そしてなにより音楽。楽曲自体の素晴らしさも勿論だが、この作品は、劇中で歌うタイミングがオンステージであるということが他のミュージカル映画との大きな違いであると思う。やはりミュージカル映画が苦手な人は、「いやなんでここで急に歌うの?」という引っ掛かりがあるのだろうと思うが、この作品では、ステージの上であったり、私だって音楽が好きなんだという意思表示の為に歌ったり、歌うべくして歌うシーンばかりなのだ。

ウンポコロコ内での掛け合い「死んでる割に上手いね」「生きてる割にお前もやるな」は毎回グッとくるが、やはり名シーンはママイメルダが間違ってデラクルスのステージに上がってしまう所である。
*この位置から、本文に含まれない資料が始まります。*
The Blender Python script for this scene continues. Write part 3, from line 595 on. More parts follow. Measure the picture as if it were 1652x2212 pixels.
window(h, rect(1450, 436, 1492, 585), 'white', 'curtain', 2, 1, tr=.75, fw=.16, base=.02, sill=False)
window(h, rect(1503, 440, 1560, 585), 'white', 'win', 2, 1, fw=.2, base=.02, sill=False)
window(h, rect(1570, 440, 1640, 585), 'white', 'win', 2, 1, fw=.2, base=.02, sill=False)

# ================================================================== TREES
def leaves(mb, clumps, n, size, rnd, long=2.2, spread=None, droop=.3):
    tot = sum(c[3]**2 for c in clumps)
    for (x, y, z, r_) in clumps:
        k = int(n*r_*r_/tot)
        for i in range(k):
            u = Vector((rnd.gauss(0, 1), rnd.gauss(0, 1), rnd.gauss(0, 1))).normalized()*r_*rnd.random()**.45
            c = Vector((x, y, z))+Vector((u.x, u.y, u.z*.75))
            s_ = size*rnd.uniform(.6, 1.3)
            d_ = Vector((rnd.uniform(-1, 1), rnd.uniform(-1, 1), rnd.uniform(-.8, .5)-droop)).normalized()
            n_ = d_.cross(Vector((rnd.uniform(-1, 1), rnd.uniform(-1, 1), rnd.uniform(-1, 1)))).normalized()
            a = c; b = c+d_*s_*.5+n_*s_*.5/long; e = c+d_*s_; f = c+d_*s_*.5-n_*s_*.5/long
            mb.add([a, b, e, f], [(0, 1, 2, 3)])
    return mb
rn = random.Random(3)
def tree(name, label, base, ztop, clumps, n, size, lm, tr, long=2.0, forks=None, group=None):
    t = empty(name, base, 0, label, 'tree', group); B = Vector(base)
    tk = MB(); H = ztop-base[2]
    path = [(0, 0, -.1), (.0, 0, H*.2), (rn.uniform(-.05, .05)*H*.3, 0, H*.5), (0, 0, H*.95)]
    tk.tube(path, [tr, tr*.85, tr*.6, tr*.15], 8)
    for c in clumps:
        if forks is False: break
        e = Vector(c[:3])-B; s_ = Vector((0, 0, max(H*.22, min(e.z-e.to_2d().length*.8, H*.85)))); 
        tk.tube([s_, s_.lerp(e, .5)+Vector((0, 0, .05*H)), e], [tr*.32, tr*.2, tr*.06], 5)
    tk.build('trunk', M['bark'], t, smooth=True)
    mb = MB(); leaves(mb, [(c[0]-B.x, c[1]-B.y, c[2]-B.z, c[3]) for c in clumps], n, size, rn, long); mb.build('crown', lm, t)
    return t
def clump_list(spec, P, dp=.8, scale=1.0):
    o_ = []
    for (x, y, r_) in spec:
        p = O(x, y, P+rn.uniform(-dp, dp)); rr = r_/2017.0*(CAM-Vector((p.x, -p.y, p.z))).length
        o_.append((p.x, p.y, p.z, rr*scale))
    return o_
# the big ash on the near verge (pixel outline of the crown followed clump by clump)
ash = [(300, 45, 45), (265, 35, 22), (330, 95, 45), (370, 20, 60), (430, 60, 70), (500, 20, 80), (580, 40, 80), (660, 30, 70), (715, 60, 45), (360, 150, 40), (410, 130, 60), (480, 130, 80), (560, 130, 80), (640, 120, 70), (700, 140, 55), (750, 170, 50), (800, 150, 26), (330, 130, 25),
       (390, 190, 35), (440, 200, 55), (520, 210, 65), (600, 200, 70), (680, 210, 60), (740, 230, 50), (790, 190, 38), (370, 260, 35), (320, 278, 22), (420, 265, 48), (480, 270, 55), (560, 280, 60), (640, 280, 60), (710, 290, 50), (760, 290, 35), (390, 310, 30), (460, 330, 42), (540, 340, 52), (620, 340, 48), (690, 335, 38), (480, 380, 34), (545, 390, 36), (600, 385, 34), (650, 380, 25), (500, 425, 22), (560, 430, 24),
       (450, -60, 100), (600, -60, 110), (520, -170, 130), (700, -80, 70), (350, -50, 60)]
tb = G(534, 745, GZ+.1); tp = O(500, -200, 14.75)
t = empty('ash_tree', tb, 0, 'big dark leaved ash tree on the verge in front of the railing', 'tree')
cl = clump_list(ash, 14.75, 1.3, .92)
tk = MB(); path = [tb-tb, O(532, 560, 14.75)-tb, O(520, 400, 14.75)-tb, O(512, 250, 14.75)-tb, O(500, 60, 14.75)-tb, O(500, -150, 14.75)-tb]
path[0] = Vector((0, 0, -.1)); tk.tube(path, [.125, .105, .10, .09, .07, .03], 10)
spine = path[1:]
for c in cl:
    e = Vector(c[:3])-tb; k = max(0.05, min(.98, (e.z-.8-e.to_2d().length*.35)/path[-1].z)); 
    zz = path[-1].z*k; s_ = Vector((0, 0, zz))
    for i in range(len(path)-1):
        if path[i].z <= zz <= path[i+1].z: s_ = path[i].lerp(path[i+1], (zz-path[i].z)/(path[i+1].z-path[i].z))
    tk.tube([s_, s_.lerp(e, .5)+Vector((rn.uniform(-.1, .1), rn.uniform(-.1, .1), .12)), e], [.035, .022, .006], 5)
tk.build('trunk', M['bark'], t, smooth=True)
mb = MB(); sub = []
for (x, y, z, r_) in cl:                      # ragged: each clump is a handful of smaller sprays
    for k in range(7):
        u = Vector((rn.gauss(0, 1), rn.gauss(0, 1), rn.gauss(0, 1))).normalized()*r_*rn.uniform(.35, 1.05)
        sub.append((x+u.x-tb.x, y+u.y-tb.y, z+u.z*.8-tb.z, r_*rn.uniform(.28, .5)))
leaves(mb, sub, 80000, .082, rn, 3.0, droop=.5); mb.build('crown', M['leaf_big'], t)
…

本来オフレコで行われるべき行動たちが、昔からヘクターと演奏していた歌とオーケストレーションによって、ショーとして成り立ってしまう、というあの構図は今まで見たことがなく、一人で観ていても毎回思わず拍手をしてしまうくらい。

死後の世界であったり、認知症のひいおばあちゃんが出てきたりする映画はやはり涙腺をやられてしまうなという感じ。エンディング曲の「音楽はいつまでも」内で、「魂が奏でる素敵なメロディ、骨も揺さぶるよ軽快なリズム」「みんなの思い出と共に生き続けるいつまでも」と言っている。音楽と死者、そして、覚えて貰っている限り魂は死なない。これがこの作品の全てを表していると思う。